IPMAN says petrol could fall below ₦800 as Dangote opens direct sales
Independent marketers have signed a direct purchase agreement with Dangote Refinery, potentially reducing petrol prices below ₦800 per litre nationwide.
Nigerians may soon pay less than ₦800 per litre for petrol. The Independent Petroleum Marketers Association of Nigeria (IPMAN) has signed a direct purchase agreement with the Dangote Petroleum Refinery, a development that could trigger significant price reductions across the country.
Abubakar Maigandi Shettima, IPMAN’s National President, disclosed the development in Abuja on Monday. “Reducing the price depends on the way we buy the product from the private depot owners and Dangote refinery. And I thank God now, Dangote refinery has accepted the independent petroleum marketers to start purchasing their product directly. So, it’s a plus,” Shettima said. He went further: “At any time when there is a reduction of price, we are ready to reduce the price to even below ₦800, not even ₦900.”
The agreement marks a significant shift in Nigeria’s downstream petroleum sector. Prior to this development, independent marketers who control over 70 percent of Nigeria’s retail filling stations relied largely on third-party private depots for products. The new arrangement bypasses these intermediaries, potentially lowering costs for marketers and consumers.
The direct sales agreement follows a series of price cuts by Dangote Refinery. The refinery has reduced its ex-depot price four times since the end of May 2026, with cumulative reductions exceeding ₦200 per litre. The latest cut, announced in early July, lowered the ex-gantry price from ₦1,125 to ₦1,075 per litre. The refinery has also aligned its coastal loading price with the ex-gantry price, eliminating a previous pricing disparity.
Minister of State for Petroleum Resources (Oil), Heineken Lokpobiri, convened a stakeholders’ meeting on Monday to push for fair pricing. “Government is committed to protecting the interests of stakeholders, the common man, and the deregulation of the sector,” he said. He maintained that deregulation does not mean excessive profiteering and urged stakeholders to find common ground on lowering PMS prices, noting that petrol and diesel prices affect all sectors of the economy.
The Federal Competition and Consumer Protection Commission (FCCPC) raised concerns over the slow pace of price reductions. In a statement, the Commission warned that businesses found taking advantage of consumers through unfair pricing practices could face regulatory action. The FCCPC said its ongoing monitoring revealed that recent reductions in gantry and retail prices have not matched the scale of decline in international crude oil prices.

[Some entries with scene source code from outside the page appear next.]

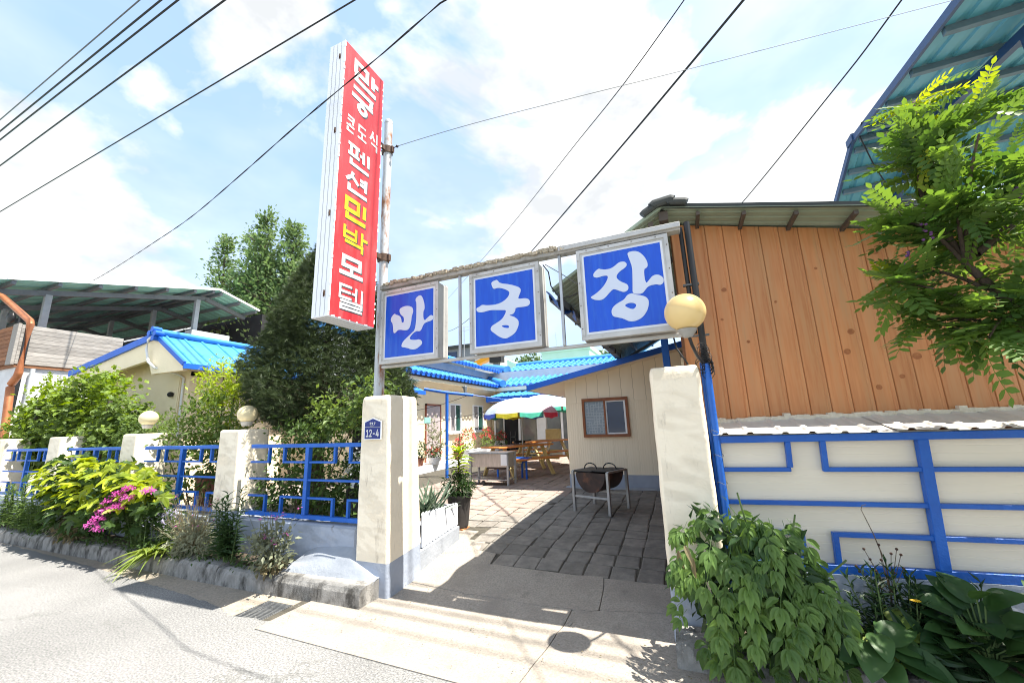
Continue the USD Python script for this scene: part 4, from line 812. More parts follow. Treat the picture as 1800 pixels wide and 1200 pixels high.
obj('ridge_cap', box(CX0 - .09, 11.05, 8.05, CX0 + .02, 11.4, 8.22), 'canopy_trim', bc)
obj('hanging_cable', tube([(CX0 - .02, 10.3, 8.02), (CX0 - .07, 10.5, 8.1), (CX0 + .0, 10.9, 8.02), (CX0 + .25, 11.2, 7.4), (CX0 + .5, 11.4, 6.8), (CX0 + .65, 11.5, 5.5)], .015, 6), 'cable_black', bc)
# ================================================================= LEFT NEIGHBOUR WITH ROOF TERRACE CANOPY
gc = thing('terrace_canopy', 'green sheet metal canopy on grey posts over the roof terrace far left', 'canopy')
GX0, GX1 = -34.0, -17.0
def gcz(y): return np.where(y < 9.6, 7.39 + .246 * (y - 9.6), 7.39 - .265 * (y - 9.6))
for k in range(17):
    a = GX0 + k * 1.0
    obj('roof_sheet', ribs_x(a, a + .995, 3.0, 9.6, .332, .03, gcz), 'canopy_green', gc)
    obj('roof_sheet', ribs_x(a, a + .995, 9.6, 11.35, .332, .03, gcz), 'canopy_green', gc)
for y in (3.4, 4.3, 5.2, 6.1, 7.0, 7.9, 8.8, 9.45, 9.75, 10.5, 11.25):
    z = float(gcz(np.array(y))); obj('purlin', box(GX0, y - .045, z - .12, GX1 - .06, y + .045, z - .005), 'frame_grey', gc)
for x in (-17.9, -21.0, -24.5, -28):
    obj('rafter', beam((x, 3.0, float(gcz(np.array(3.0))) - .21), (x, 9.6, 7.18), .12, .16), 'frame_grey', gc)
    obj('rafter', beam((x, 9.6, 7.18), (x, 11.3, float(gcz(np.array(11.3))) - .21), .12, .16), 'frame_grey', gc)
    for y in (5.25, 9.35): obj('post', box(x - .075, y - .075, 3.66, x + .075, y + .075, float(gcz(np.array(y))) - .27), 'post_grey', gc)
obj('verge_trim', cat([beam((GX1 + .02, 3.0, float(gcz(np.array(3.0))) + .04), (GX1 + .02, 9.6, 7.43), .04, .08), beam((GX1 + .02, 9.6, 7.43), (GX1 + .02, 11.35, float(gcz(np.array(11.35))) + .04), .04, .08)]), 'canopy_white', gc)
nb = thing('neighbour_building', 'pale neighbouring building with roof terrace at the far left edge', 'building')
obj('wall', box(-34, 4.4, -.1, -16.05, 12.5, 3.52), 'neighbour_wall', nb)
obj('terrace_slab', box(-34, 4.35, 3.52, -16.0, 12.5, 3.66), 'brown_boards', nb)
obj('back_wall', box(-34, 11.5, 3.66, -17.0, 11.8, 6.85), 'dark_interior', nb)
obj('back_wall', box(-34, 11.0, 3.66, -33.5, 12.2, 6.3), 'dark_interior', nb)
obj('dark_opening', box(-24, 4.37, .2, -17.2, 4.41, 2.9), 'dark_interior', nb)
for k in range(9):
    z = 3.60 + k * .118
    obj('screen_board', cbox(-16.03, 4.34, z, -15.98, 6.46, z + .112, .006), 'grey_boards', nb)
    obj('screen_board', cbox(-24.0, 4.29, z, -16.30, 4.335, z + .112, .006), 'brown_boards', nb)
obj('corner_board', cbox(-16.3, 4.27, 3.58, -15.97, 4.335, 4.68, .006), 'grey_boards', nb)
obj('corner_strip', cbox(-15.985, 4.40, 2.2, -15.95, 4.52, 4.66, .006), 'black_plastic', nb)
obj('downpipe', tube([(-15.94, 4.68, .2), (-15.94, 4.68, 3.5)], .05, 10), 'galvanised', nb, smooth=True)
obj('water_tank', lathe([(0, 3.66), (.6, 3.66), (.66, 4.9), (.5, 5.0), (0, 5.02)], (-17.9, 8.3, 0), 20), 'canopy_trim', nb, smooth=40)
obj('terrace_box', box(-17.6, 8.9, 3.66, -17.15, 10.3, 5.62), 'galvanised', nb)
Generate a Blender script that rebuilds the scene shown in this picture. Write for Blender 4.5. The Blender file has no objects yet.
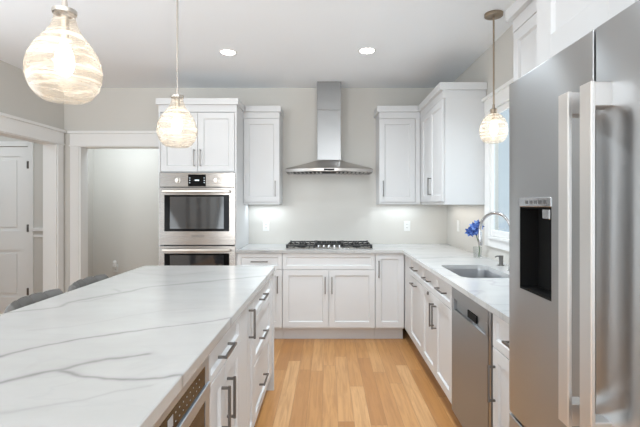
import bpy, bmesh, math, random
from mathutils import Vector, Matrix, noise
random.seed(7)
PI = math.pi
sc = bpy.context.scene
C = sc.collection

# ------------------------------------------------------------------ camera, world, light, exposure
cam = bpy.data.cameras.new('camera'); cam_o = bpy.data.objects.new('camera', cam); C.objects.link(cam_o)
cam.lens = 24.0; cam.sensor_width = 36.0; cam.sensor_fit = 'HORIZONTAL'
cam.shift_x = -8/640; cam.shift_y = -10/640
cam.clip_start = 0.02
cam_o.location = (0, 0, 1.38); cam_o.rotation_euler = (PI/2, 0, 0)
sc.camera = cam_o

w = bpy.data.worlds.new('overcast_sky'); sc.world = w; w.use_nodes = True
bg = w.node_tree.nodes['Background']
bg.inputs[0].default_value = (0.64, 0.73, 0.80, 1); bg.inputs[1].default_value = 0.5

sc.view_settings.view_transform = 'Standard'; sc.view_settings.look = 'None'
sc.view_settings.gamma = 1.0; sc.view_settings.use_curve_mapping = False
sc.view_settings.exposure = 1.09

def area(name, loc, rot, sx, sy, power, col=(1, 1, 1), shape='RECTANGLE', spread=PI):
    l = bpy.data.lights.new(name, 'AREA'); l.shape = shape; l.size = sx; l.size_y = sy
    l.energy = power; l.color = col; l.spread = spread
    o = bpy.data.objects.new(name, l); o.location = loc; o.rotation_euler = rot; C.objects.link(o)
    return o

DAY = (0.85, 0.935, 1.0); LAMP = (0.82, 0.925, 1.0)
# daylight through the window wall behind the camera, tilted up to brighten the ceiling
UPT = math.radians(28)
for wx in (-2.45, -1.38, -0.31, 0.76):
    area('daylight', (wx, -3.36, 1.36), (PI/2+math.radians(38), 0, 0), 1.0, 2.4, 15, DAY)
area('side_fill_left', (-3.12, 1.6, 1.40), (0, -PI/2-UPT, 0), 1.9, 2.6, 20, DAY)  # fill light added out of view to brighten the kitchen from the left
area('side_fill_right', (1.45, -1.5, 1.40), (0, PI/2+UPT, 0), 1.9, 2.2, 26, DAY)  # fill light added out of view on the right to flatten the lighting
# daylight at the sink window
area('daylight_sink', (1.95, 2.95, 1.70), (0, PI/2, 0), 1.2, 1.5, 4, (0.97, 0.985, 1.0))
# ceiling downlights (the two in view; the rest are fill lights added without fixtures)
for ln, lx, ly, lp in (('can_back', -0.88, 3.74, 0.3), ('can_back', 0.35, 3.74, 2.6), ('aisle_fill', 0.2, 2.9, 8.8), ('mid_fill', -0.05, 2.1, 1), ('near_fill', -0.1, 0.4, 1),
                       ('rear_fill', -0.88, -1.4, 2), ('rear_fill', 0.35, -1.4, 2), ('left_ceiling_fill', -2.3, 2.6, 1), ('left_ceiling_fill', -2.3, 0.6, 1)):
    area(ln, (lx, ly, 2.69), (0, 0, 0), 0.12, 0.12, lp, LAMP, 'DISK', math.radians(130))
# unseen fill lights added behind the camera, turned towards the kitchen
for lx in (-2.3, -0.9, 0.6):
    area('tilted_fill', (lx, -0.9, 2.66), (math.radians(58), 0, 0), 0.14, 0.14, 0.6, LAMP, 'DISK', math.radians(120))
# unseen uplights added behind the camera to lift the ceiling and upper walls
for lx in (-2.2, 0.9):
    area('uplight_fill', (lx, -1.6, 1.75), (math.radians(120), 0, 0), 0.3, 0.3, 9, (1.0, 0.985, 0.96), 'DISK', math.radians(110))
# unseen fill lights added to brighten the hall and the side room
area('hall_fill', (-2.7, 5.45, 2.69), (0, 0, 0), 0.7, 0.7, 8.5, LAMP, 'DISK')
area('side_room_fill', (-4.2, 4.2, 2.69), (0, 0, 0), 0.5, 0.5, 6, LAMP, 'DISK')
# under-cabinet strips and the hood lamps
area('under_cabinet_strip', (-0.70, 4.80, 1.362), (0, 0, 0), 0.36, 0.03, 0.5, LAMP)
area('under_cabinet_strip', (0.80, 4.80, 1.362), (0, 0, 0), 0.44, 0.03, 0.5, LAMP)
area('under_cabinet_strip', (1.24, 4.25, 1.362), (0, 0, 0), 0.03, 0.9, 0.6, (1.0, 0.96, 0.9))
area('hood_lamp', (-0.25, 4.66, 1.70), (0, 0, 0), 0.06, 0.06, 0.2, LAMP, 'DISK')
area('hood_lamp', (0.27, 4.66, 1.70), (0, 0, 0), 0.06, 0.06, 0.2, LAMP, 'DISK')

# ------------------------------------------------------------------ materials
def mat(name, col, rough=0.5, metal=0.0, spec=0.5, coat=0.0):
    m = bpy.data.materials.new(name); m.use_nodes = True
    b = m.node_tree.nodes['Principled BSDF']
    b.inputs['Base Color'].default_value = (*col, 1); b.inputs['Roughness'].default_value = rough
    b.inputs['Metallic'].default_value = metal; b.inputs['Specular IOR Level'].default_value = spec
    b.inputs['Coat Weight'].default_value = coat
    return m

class NT:
    def __init__(s, m): s.t = m.node_tree; s.b = s.t.nodes['Principled BSDF']
    def n(s, typ, **kw):
        o = s.t.nodes.new(typ)
        for k, v in kw.items(): setattr(o, k, v)
        return o
    def l(s, a, b): s.t.links.new(a, b)
    def math(s, op, a, b=None, clamp=False):
        o = s.n('ShaderNodeMath', operation=op, use_clamp=clamp)
        for i, v in enumerate((a, b)):
            if v is None: continue
            if isinstance(v, (int, float)): o.inputs[i].default_value = v
            else: s.l(v, o.inputs[i])
        return o.outputs[0]
    def coords(s, scale=(1, 1, 1), rot=(0, 0, 0), world=True):
        src = s.n('ShaderNodeNewGeometry').outputs['Position'] if world else s.n('ShaderNodeTexCoord').outputs['Object']
        mp = s.n('ShaderNodeMapping'); mp.inputs['Scale'].default_value = scale; mp.inputs['Rotation'].default_value = rot
        s.l(src, mp.inputs[0]); return mp.outputs[0]
    def noise(s, vec, scale, detail=2, rough=0.5, dist=0.0):
        o = s.n('ShaderNodeTexNoise'); s.l(vec, o.inputs['Vector'])
        o.inputs['Scale'].default_value = scale; o.inputs['Detail'].default_value = detail
        o.inputs['Roughness'].default_value = rough; o.inputs['Distortion'].default_value = dist
        return o.outputs[0]
    def ramp(s, fac, stops):
        o = s.n('ShaderNodeValToRGB'); s.l(fac, o.inputs[0]); e = o.color_ramp.elements
        while len(e) < len(stops): e.new(0.5)
        for i, (p, c) in enumerate(stops): e[i].position = p; e[i].color = (*c, 1)
        return o.outputs[0]
    def mix(s, fac, a, b, blend='MIX'):
        o = s.n('ShaderNodeMix', data_type='RGBA', blend_type=blend)
        if isinstance(fac, (int, float)): o.inputs[0].default_value = fac
        else: s.l(fac, o.inputs[0])
        for i, v in ((6, a), (7, b)):
            if isinstance(v, tuple): o.inputs[i].default_value = (*v, 1)
            else: s.l(v, o.inputs[i])
        return o.outputs[2]
    def bump(s, h, strength, dist=0.01):
        o = s.n('ShaderNodeBump'); o.inputs['Strength'].default_value = strength; o.inputs['Distance'].default_value = dist
        s.l(h, o.inputs['Height']); s.l(o.outputs[0], s.b.inputs['Normal'])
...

Dangote Refinery defended its pricing strategy, explaining that petroleum products currently reaching the domestic market are being refined largely from crude inventories purchased weeks or months earlier at significantly higher prices than prevailing international benchmarks. The refinery disclosed that it spent about $4.48 billion importing crude oil over the past two months under supply contracts negotiated before the recent downturn in global oil prices. The company explained that the average landed cost of crude processed by the refinery stood at about $124.80 per barrel in May and $95.25 per barrel in June, compared with the current international benchmark of about $71.01 per barrel.
Independent marketers across Lagos, Warri and Calabar responded swiftly to Dangote’s latest price cuts. NIPCO lowered its PMS price by ₦40 per litre to ₦1,078, while Pinnacle cut its price by ₦43 to ₦1,078, recording one of the largest reductions. Aiteo reduced its price by ₦39 to ₦1,076 per litre, the lowest among major Lagos depots. In Calabar, Matrix dropped by ₦32 to ₦1,095, while in Warri, A.Y.M Shafa reduced by ₦38 to ₦1,090.
Filling stations in Abuja began passing on the reductions. AA Rano, Ranoil and NIPCO now sell petrol for between ₦1,205 and ₦1,240 per litre, compared with the previous average of about ₦1,300. MRS stations reduced their Abuja pump price to ₦1,191 per litre, while NNPC adjusted to ₦1,210.
This mirrors the pattern seen since the removal of the petrol subsidy in May 2023. President Bola Tinubu’s decision to scrap subsidies and float the naira led to fuel prices more than doubling and inflation surging to a three-decade high of 34 percent in June 2024. The Dangote Refinery, which began supplying petrol in 2024, represents the most significant shift in Nigeria’s fuel supply chain since the deregulation era began.
The winners: independent marketers who now have direct access to domestic refining, potentially improving their margins and competitive position. Nigerian consumers who may see prices fall below ₦800, offering relief from months of high fuel costs. The Dangote Refinery, which expands its market reach and reduces dependence on intermediary buyers.
The losers: private depot owners who previously served as intermediaries, losing a significant revenue stream as marketers bypass them. Importers who face increased competition from domestically refined products. The Nigerian government, which must now manage the complex task of regulating a deregulated market while protecting consumers and ensuring fair pricing.
Bottom Line: Direct sales to independent marketers could push petrol prices below ₦800. That is good news for consumers. It is bad news for the intermediaries who have been cashing in on the gap between the refinery and the pump.